Bu mağlubiyetin ve siyasi öngörüsüzlüğün tüm faturasının Paşinyan’a kesilmemesi gerektiği kanaatindeyim. Evet, mevcut tablodan başbakan olarak sorumludur, ancak geçmiş iktidarların da bu tabloda payı olduğu besbellidir.
Fakat tek mesele Ermenistan’daki bu mağlubiyet duygusu değil. Paşinyan karşıtı gösteriler sürüyor ve şu aşamada sürecin nereye gideceğin öngörmek mümkün değil. Bir ihtimal, belki de Paşinyan istifa etmek zorunda kalacak. Ya da belki, bu baskılara dayanamayarak erken seçim ilan eder; bu da bir anlamda istifa manasına gelir. Seçimde ne olacağı bilinemez çünkü. Ancak en azından seçime gitme gerekliliği de kendini ortaya koyuyor. 

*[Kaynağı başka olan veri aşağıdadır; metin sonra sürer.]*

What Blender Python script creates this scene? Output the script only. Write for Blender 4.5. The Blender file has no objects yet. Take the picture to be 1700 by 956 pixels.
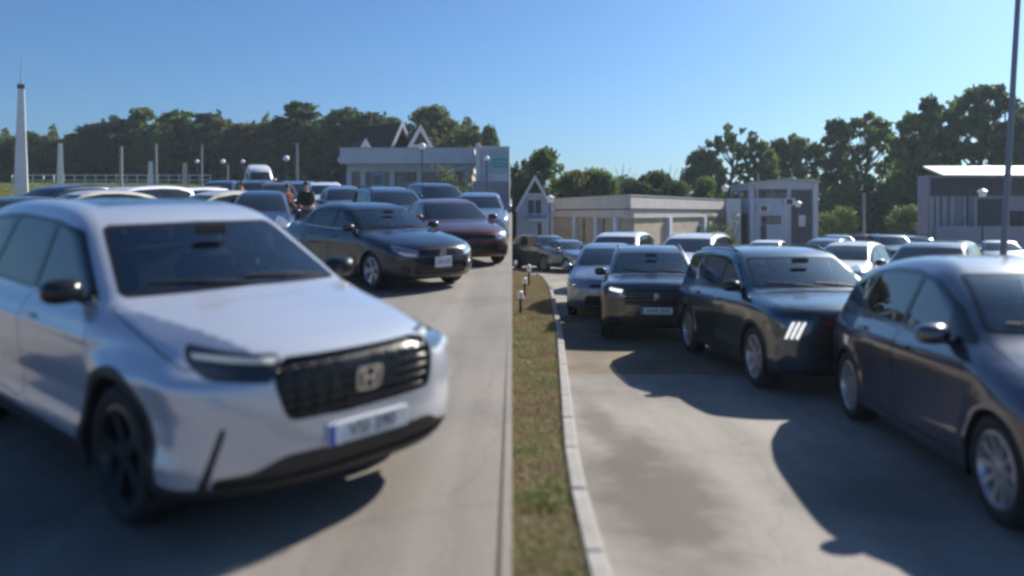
import bpy, bmesh, math, random
import numpy as np
from mathutils import Vector, Matrix

random.seed(7)
rng = np.random.default_rng(7)
SC = bpy.context.scene
COL = SC.collection
R = math.radians

# ------------------------------------------------------------------ camera, sky, sun, exposure
FPX = 1300.0            # focal length in pixels of the 1700 px wide photograph
CAMZ = 1.72
SLOPE = 45.0 / FPX      # the left lot climbs away from the camera, the right lot falls away
cam_d = bpy.data.cameras.new("camera")
cam = bpy.data.objects.new("camera", cam_d)
COL.objects.link(cam)
cam.location = (0, 0, CAMZ)
cam.rotation_euler = (R(90), 0, 0)
cam_d.sensor_width = 36
cam_d.lens = 36 * FPX / 1700
cam_d.shift_y = -(478 - 353) / 1700
cam_d.clip_end = 3000
cam_d.clip_start = 0.05
cam_d.dof.use_dof = True
cam_d.dof.focus_distance = 26
cam_d.dof.aperture_fstop = cam_d.lens / 1000 / 0.044
SC.camera = cam

SUN_EL, SUN_AZ = R(34), R(45)          # azimuth measured from straight ahead (+y) towards the right (+x)
world = bpy.data.worlds.new("World")
SC.world = world
world.use_nodes = True
wn = world.node_tree
wn.nodes.clear()
sky = wn.nodes.new("ShaderNodeTexSky")
sky.sky_type = 'NISHITA'
sky.sun_disc = False
sky.sun_elevation = SUN_EL
sky.sun_rotation = SUN_AZ
sky.altitude = 50
sky.air_density = 1.0
sky.dust_density = 1.3
sky.ozone_density = 2.5
bg = wn.nodes.new("ShaderNodeBackground")
bg.inputs[1].default_value = 0.05
wo = wn.nodes.new("ShaderNodeOutputWorld")
tint = wn.nodes.new("ShaderNodeMixRGB")
tint.blend_type = 'MULTIPLY'
tint.inputs[0].default_value = 1.0
tint.inputs[2].default_value = (0.58, 0.93, 1.33, 1)      # deep blue late-summer air
wn.links.new(sky.outputs[0], tint.inputs[1])
wn.links.new(tint.outputs[0], bg.inputs[0])
wn.links.new(bg.outputs[0], wo.inputs[0])

sun_d = bpy.data.lights.new("sun", 'SUN')
sun_d.energy = 5.0
sun_d.angle = R(0.5)
sun_d.color = (1.0, 0.93, 0.82)
sun = bpy.data.objects.new("sun", sun_d)
COL.objects.link(sun)
sdir = Vector((math.sin(SUN_AZ) * math.cos(SUN_EL), math.cos(SUN_AZ) * math.cos(SUN_EL), math.sin(SUN_EL)))
sun.rotation_euler = sdir.to_track_quat('Z', 'Y').to_euler()
sun.location = sdir * 60

SC.view_settings.view_transform = 'Standard'
SC.view_settings.look = 'None'
SC.view_settings.gamma = 1
SC.view_settings.exposure = 0.85
SC.cycles.use_denoising = True
SC.cycles.pixel_filter_type = 'GAUSSIAN'
SC.cycles.filter_width = 3.2        # the phone picture is soft all over
SC.cycles.max_bounces = 8
SC.cycles.transparent_max_bounces = 16
SC.cycles.sample_clamp_indirect = 8

# ------------------------------------------------------------------ materials
def mat(name, base, rough=0.5, metal=0.0, coat=0.0, emit=None, spec=0.5, var=0.0, vscale=6.0, bump=0.0, bscale=30.0, flake=0.0):
    m = bpy.data.materials.new(name)
    m.use_nodes = True
    nt = m.node_tree
    b = nt.nodes["Principled BSDF"]
    b.inputs["Base Color"].default_value = (*base, 1)
    b.inputs["Roughness"].default_value = rough
    b.inputs["Metallic"].default_value = metal
    b.inputs["Coat Weight"].default_value = coat
    b.inputs["Coat Roughness"].default_value = 0.03
    b.inputs["Specular IOR Level"].default_value = spec
    tc = nt.nodes.new("ShaderNodeTexCoord")
    if var > 0:
        n = nt.nodes.new("ShaderNodeTexNoise")
        n.inputs["Scale"].default_value = vscale
        n.inputs["Detail"].default_value = 6
        nt.links.new(tc.outputs["Object"], n.inputs["Vector"])
        r = nt.nodes.new("ShaderNodeValToRGB")
        r.color_ramp.elements[0].position = 0.3
        r.color_ramp.elements[1].position = 0.7
        r.color_ramp.elements[0].color = (*[c * (1 - var) for c in base], 1)
        r.color_ramp.elements[1].color = (*[min(1, c * (1 + var)) for c in base], 1)
        nt.links.new(n.outputs["Fac"], r.inputs[0])
        nt.links.new(r.outputs[0], b.inputs["Base Color"])
    if bump > 0:
        n2 = nt.nodes.new("ShaderNodeTexNoise")
        n2.inputs["Scale"].default_value = bscale
        n2.inputs["Detail"].default_value = 8
        nt.links.new(tc.outputs["Object"], n2.inputs["Vector"])
        bp = nt.nodes.new("ShaderNodeBump")
        bp.inputs["Strength"].default_value = bump
        bp.inputs["Distance"].default_value = 0.02
        nt.links.new(n2.outputs["Fac"], bp.inputs["Height"])
        nt.links.new(bp.outputs[0], b.inputs["Normal"])
    if emit:
        b.inputs["Emission Color"].default_value = (*emit[0], 1)
        b.inputs["Emission Strength"].default_value = emit[1]
    return m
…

Peki, yerine kim ya da hangi anlayış gelecek? Paşinyan uzun süren mücadelesini oligarklara, mafyayla ortaklaşmış siyasetçilere karşı verdi ve temiz sayılabilecek bir seçimle işbaşına geldi. Şimdi savaşa dair tabloya ilave olarak tüm bu kazanımların kaybedilmesi de söz konusu.

Dolayısıyla Ermenistan’ın işi hiç kolay değil. Hem Türkiye tarafından bir kez daha kuşatıldıklarını düşünüyor/hissediyorlar, hem Karabağ’da yeni bir etnik ve kültürel ‘temizlik’le karşı karşıya kalmaktan korkuyorlar, hem de mevcut siyasi dengenin darmadağın olması, hiç istenmese de iç savaşa varacak bir hesaplaşmanın baş göstermesi tehlikesiyle karşı karşıyalar. 

Anlaşmanın genel olarak olumlu yanlarından biri, bölgede yerlerinden edilen Azeriler ve Ermenilerin topraklarına dönecek olması. Adilane bir çözüm için, bazı bölgelerin geri verilmesinin yanı sıra bu da gerekliydi.

Savaşın Türkiye’deki yansımalarına bakacak olursak; Ermenistan nefreti ve düşmanlığı ile başlayan savaş öyle de sona erdi. Türkiye bu savaşta kazanan tarafta olduğunu düşünüyor. Hem içeriye “Ermenistan teslim oldu” diyerek sunabileceği bir tablo oluştu, hem Kafkasya ve Azerbaycan topraklarına daha fazla yerleşti, hem de doğrudan Azerbaycan’a ulaşabileceği bir hat elde etti. 

Bu, zaten yükseltilmiş milliyetçi atmosferin ve Ermenistan/Ermeni düşmanlığının daha da fazla zemin bulacağının göstergesi. Bu tablonun iç siyasette de kullanılacağına şüphe yok. 

Savaş, bu tablonun da bir sonucu olarak bu topraklarda Ermeni meselesiyle yüzleşme açısından milim milim gelinen aşamayı da berhava etmiş gibi görünüyor. Bu konu üzerinde galiba daha sonra ayrıca durmak gerekecek. Belki tek kazanım, artık gencecik askerlerin cephede ölmeyecek olmasıdır. En azından bununla avunabiliriz.

Diğer yandan, anlaşmalar tüm taraflarca kabul edilebilir bir temel üzerine kurulmalıdır. 1994 sonrası dönem, Azerbaycan için kabul edilebilir olmadı. Eğer Ermenistan’da da bu mevcut hissiyat devam ederse, bizi zor günler bekliyor demektir.